Australian artist, painter and ceramicist, Doris Lucy Eleanor Bloomfield Boyd (née Gough), was born on 20 November, 1888. Doris Gough was the youngest of six children, born to Victorian Naval Forces Lieutenant, Thomas Bunbury Gough, and Evelyn Anna Walker Gough (née Rigg). Doris grew up in an unusual household, in which her mother’s buoyant spirit, radical politics and Christian Science faith contrasted with her father’s conservative background and temperament. Her family line ran directly back to Thomas Bunbury Gough, a Dean of Derry, brother to the great soldier Hugh Gough, the 1st Viscount Gough.
Bunbury Gough was a Lieutenant in the Victorian Navy from 1885-1888. As Lieutenant, he was in charge of running the HMVS Cerberus, when the Commander was not on board. Outside of his naval career in Victoria, he worked variously as a merchant, as an insurance agent, and as a commission agent, as did his father-in-law. Evelyn was co-proprietor of The Sun: A Society Courier.
Doris Gough studied under Bernard Hall and Frederick McCubbin at the National Gallery School where she met Merric Boyd, a fellow student and potter. Boyd came from a background of artists who collectively formed the Boyd family dynasty. In 1915, she married him, and together they raised five children:
- Lucy Evelyn Gough Boyd (1916–2009), painter, ceramic decorator, who married Hatton Beck (1901–1994), ceramist, potter and sculptor.
- Arthur Merric Bloomfield Boyd (1920–1999), painter, who married Yvonne Lennie, painter.
- Guy Martin à Beckett Boyd (1923–1988), early poet, potter and sculptor, married Phyllis Emma Nairn.
- David Fielding Gough Boyd (1924–2011), potter, painter, married Hermia Lloyd-Jones, ceramic decorator, artist and stage designer.
- Mary Elizabeth Boyd (1926–2016), a pottery enthusiast and photographer who firstly married, John Perceval, painter, potter, and sculptor, and had four children. and later, Sir Sidney Nolan, painter, becoming Lady Nolan.

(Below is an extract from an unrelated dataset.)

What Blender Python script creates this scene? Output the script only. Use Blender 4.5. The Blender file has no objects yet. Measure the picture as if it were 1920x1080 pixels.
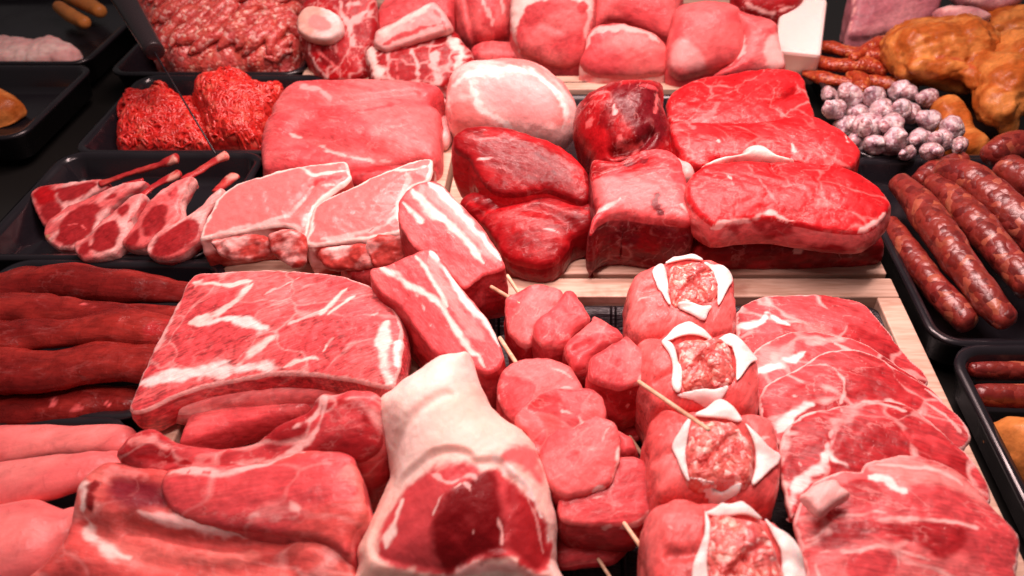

Doris decorated many of Merric Boyd’s works from 1920-1930. These were mostly pieces for domestic use, featuring Australian flora and fauna. Sadly, the Boyd’s Murrumbeena studio and Merric’s pottery were destroyed by fire in 1926.
With a strong faith in Christian Science, Doris influenced her husband, an epileptic, to convert in his latter years. She died on 13 June 1960, nine months after Merric. They are buried side by side at Brighton General Cemetery, Caulfield South, Victoria, Australia.